Islam Mewujudkan Fungsi Keluarga yang Benar
Paradigma Kapitalis-Sekuler jelas berbeda dengan paradigma Islam. Sebab, Islam tegak di atas akidah yang melahirkan seperangkat aturan dari Sang Pencipta dan semua yang manusia perbuat di dunia kelak dimintai pertanggungjawaban. Oleh karena itu, setiap perbuatan manusia akan terikat dengan hukum syarak. Maka terwujudlah individu-individu yang memiliki rasa takut pada Tuhannya, sehingga tak akan mudah melakukan dosa. Apalagi, dalam Islam sangat berharga nyawa seorang manusia baik muslim maupun kafir, sehingga tidak boleh membunuh tanpa alasan yang dibenarkan syariat.
Islam juga memberikan kewajiban kepada seorang lelaki sebagai kepala keluarga, yakni melindungi dan menjadi pemimpin bagi keluarganya. Hal ini disebutkan dalam Al-Quran surat An-Nisa’ ayat 34 yang artinya: "Laki-laki (suami) itu pelindung bagi perempuan (istri), karena Allah telah melebihkan sebagian mereka (laki-laki) atas sebagian yang lain (perempuan), dan karena mereka (laki-laki) telah memberikan nafkah dari hartanya."
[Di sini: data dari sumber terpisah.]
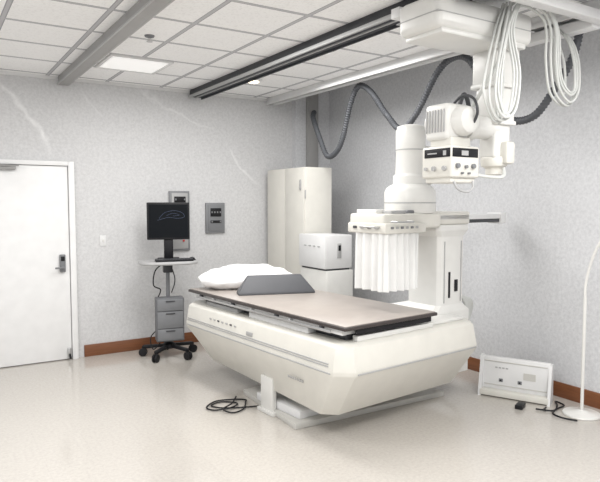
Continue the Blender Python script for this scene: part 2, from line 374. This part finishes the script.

Begitulah Islam merupakan aturan sempurna yang sesuai dengan fitrah manusia dan menjadikan negara sebagai pelaksana demi optimalisasi penerapan aturan tersebut. Maka, kewajiban negara dengan landasan keimanan adalah menjamin terwujudnya berbagai hal penting dalam kehidupan, termasuk terwujudnya fungsi keluarga yang benar. Sebab, dengan terwujudnya keimanan individu, kontrol masyarakat yang kuat, dan optimalnya peran negara, maka akan terwujud kesejahteraan, ketenteraman jiwa, terjaganya iman dan takwa kepada Allah SWT. Jadi, sudah saatnya meninggalkan sistem kufur yang terbukti menyebabkan fungsi keluarga hancur dan beralih menerapkan Islam secara total dalam seluruh lini kehidupan. Wallahu a'lam bishawab!